• _What you are asked to do_:
Look through the material below. Copy every line with the string "follow" in it.

• _Exercise material_:
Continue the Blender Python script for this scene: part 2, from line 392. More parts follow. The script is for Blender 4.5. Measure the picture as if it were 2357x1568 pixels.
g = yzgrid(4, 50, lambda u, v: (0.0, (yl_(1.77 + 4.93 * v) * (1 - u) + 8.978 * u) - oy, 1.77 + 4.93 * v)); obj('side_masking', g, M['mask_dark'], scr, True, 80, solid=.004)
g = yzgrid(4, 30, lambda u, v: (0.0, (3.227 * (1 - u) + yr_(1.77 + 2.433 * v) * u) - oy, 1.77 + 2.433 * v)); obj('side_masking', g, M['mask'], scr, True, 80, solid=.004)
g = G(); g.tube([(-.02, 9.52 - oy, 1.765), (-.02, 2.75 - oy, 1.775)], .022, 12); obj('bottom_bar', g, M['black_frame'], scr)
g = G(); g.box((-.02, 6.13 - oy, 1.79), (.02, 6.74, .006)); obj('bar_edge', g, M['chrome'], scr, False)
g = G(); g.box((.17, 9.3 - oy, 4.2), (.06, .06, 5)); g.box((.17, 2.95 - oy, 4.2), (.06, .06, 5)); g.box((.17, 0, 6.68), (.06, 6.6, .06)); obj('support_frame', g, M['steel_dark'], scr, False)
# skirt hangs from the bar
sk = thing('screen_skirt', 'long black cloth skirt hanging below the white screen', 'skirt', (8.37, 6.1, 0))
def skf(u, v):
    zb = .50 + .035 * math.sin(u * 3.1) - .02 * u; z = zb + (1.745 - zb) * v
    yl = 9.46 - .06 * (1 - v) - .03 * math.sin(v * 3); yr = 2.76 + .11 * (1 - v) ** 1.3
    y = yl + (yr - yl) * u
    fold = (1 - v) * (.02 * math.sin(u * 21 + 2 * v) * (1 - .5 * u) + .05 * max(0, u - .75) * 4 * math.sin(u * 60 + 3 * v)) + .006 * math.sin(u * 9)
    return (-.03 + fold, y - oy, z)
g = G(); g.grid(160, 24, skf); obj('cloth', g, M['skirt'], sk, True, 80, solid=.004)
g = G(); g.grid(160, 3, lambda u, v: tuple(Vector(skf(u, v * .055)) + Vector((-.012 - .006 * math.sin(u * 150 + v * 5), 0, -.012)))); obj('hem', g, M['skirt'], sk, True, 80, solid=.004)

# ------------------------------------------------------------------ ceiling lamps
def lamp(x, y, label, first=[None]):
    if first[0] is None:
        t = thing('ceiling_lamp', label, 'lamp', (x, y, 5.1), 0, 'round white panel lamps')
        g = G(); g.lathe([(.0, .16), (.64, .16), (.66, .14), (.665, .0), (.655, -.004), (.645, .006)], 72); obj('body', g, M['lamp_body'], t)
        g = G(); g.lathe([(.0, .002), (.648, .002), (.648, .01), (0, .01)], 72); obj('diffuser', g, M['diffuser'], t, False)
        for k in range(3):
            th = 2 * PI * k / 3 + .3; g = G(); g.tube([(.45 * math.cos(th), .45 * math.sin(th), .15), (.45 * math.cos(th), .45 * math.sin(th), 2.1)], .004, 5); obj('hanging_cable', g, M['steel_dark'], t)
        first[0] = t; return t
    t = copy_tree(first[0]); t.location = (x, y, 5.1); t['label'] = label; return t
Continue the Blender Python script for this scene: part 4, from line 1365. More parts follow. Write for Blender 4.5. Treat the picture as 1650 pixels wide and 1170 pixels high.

• _Output of the exercise_:
Continue the Blender Python script for this scene: part 2, from line 392. More parts follow. The script is for Blender 4.5. Measure the picture as if it were 2357x1568 pixels.
Continue the Blender Python script for this scene: part 4, from line 1365. More parts follow. Write for Blender 4.5. Treat the picture as 1650 pixels wide and 1170 pixels high.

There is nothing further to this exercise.